La justice est-elle un obstacle à la paix ? Les « gestionnaires de conflits », qui aident les belligérants à trouver le chemin de la paix, le soutiennent : « comment, demande un ambassadeur occidental anonyme cité par
Pierre Hazan, puis-je à la fois prendre le thé avec Milosevic pour trouver un règlement négocié au conflit et, dans le même temps, le traiter en criminel de guerre » (p. 7) ? Les « démocratiseurs » pour qui la Justice ne se négocie pas, le contestent : il ne peut, selon eux, y avoir de paix sans justice.
Ainsi posé, le dilemme semble insurmontable : au « pas de paix sans justice » des droits-de-l'hommistes s'oppose le « pas de justice sans paix » des peacemakers. Les deux objectifs ainsi définis semblent mutuellement incompatibles. le principal intérêt du court ouvrage, très pédagogique de
Pierre Hazan est de montrer qu'une conception plus extensive de ces deux notions permet de surmonter la tension qui les oppose. La justice n'est pas seulement la mise en oeuvre d'une procédure pénale. Elle inclut aussi des procédures moins contradictoires avec la recherche de la paix : établissement d'une commission vérité et réconciliation, ouverture des archives, identification des disparus … La paix ne se réduit pas à la cessation des hostilités. Elle vise à la réconciliation. Dans cette perspective, la paix et la justice peuvent cheminer de concert selon un séquençage (sequencing).
Ceci posé,
Pierre Hazan a raison d'insister sur la variété des situations historiques et politiques et sur l'illusion, voire le danger, de croire à l'existence d'une « formule unique » (p. 56). La seconde partie de son livre le montre, qui examine une dizaine de situations concrètes : le timing et le sequencing de la lutte contre l'impunité varient d'un pays à l'autre. Certains pays ont choisi l'amnistie, voire l'amnésie.

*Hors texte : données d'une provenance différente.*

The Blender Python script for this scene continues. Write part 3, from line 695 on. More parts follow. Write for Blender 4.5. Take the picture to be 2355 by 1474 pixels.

Pierre Hazan montre ce que cette solution, qu'a retenue, faute de mieux, l'Afghanistan d'Hamid Karzaï, a d'illusoire : ceux qui l'ont choisi, tels l'Espagne, ne sont jamais à l'abri d'un « retour de mémoire ».
Partout ailleurs la justice internationale s'est imposée comme actrice des relations internationales. Avant la paix comme au Liberia ou au Soudan, avec des résultats contrastés : autant la mise hors jeu de
Charles Taylor en 2003 a facilité le retour à la paix au Liberia, autant l'inculpation de Omar Al-Bashir en 2009 n'a pour l'instant servi à rien.. Pendant un processus de paix comme en Afrique du Sud ou en ex-Yougoslavie, là encore sous des modalités très différentes : une voix non pénale (commission vérité et réconciliation) dans le premier cas, un tribunal pénal international dans le second – qui bien que créé dès 1993 n'a rendu son premier verdict que deux ans après la signature des accords de Dayton. Après la paix enfin comme au Chili ou au Liban.
Pierre Hazan a raison de conclure que la question n'est plus de savoir si la justice internationale doit intervenir, « mais quand et comment et avec quelle combinaison d'autres mesures non pénales » (p. 117). Et son ouvrage a l'immense qualité de nous familiariser avec la palette d'instruments sur laquelle cette justice peut jouer.